Voire améliorer les conditions de travail.
Masturbatoire. «La réponse au mauvais porno, ce n’est pas la fin du porno, mais au contraire plus de porno !»
affirme Annie Sprinkle, productrice et ancienne performeuse. Que l’on
ne s’y trompe pas, pour David Courbet, il ne s’agit pas de «créer un porno similaire, selon une vision traditionnelle de la féminité, naturaliste, prétendument inhérente aux femmes».
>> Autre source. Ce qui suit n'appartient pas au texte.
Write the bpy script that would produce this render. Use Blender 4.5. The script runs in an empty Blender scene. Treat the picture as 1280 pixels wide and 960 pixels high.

Il irait à contresens de l’objectif d’égalité hommes-femmes. Pire, se
limiter à un érotisme mou ferait oublier le rôle premier du porno, y
compris pour le public féminin : un support masturbatoire.
Enrichi de nombreux entretiens, Féminismes et Pornographie prouve
l’existence d’un autre porno par l’exemple. L’initiatrice Candida
Royalle (Femme Productions) inspire la Suédoise Erika Lust, spécialiste
du porno pour couples ; Ovidie (Orgie en noir, Lilith) raconte son expérience avec la maison Dorcel ; Mia Engberg rappelle que ses artistiques Dirty Diaries ont bénéficié d’un financement de l’Institut du film suédois ; la réalisatrice queer Emilie Jouvet (Too Much Pussy)
et la BDSM Madison Young représentent des niches différentes. Une liste
non exhaustive qui montre que la production déjà présente sur nos
écrans est diversifiée. A l’image des désirs des femmes.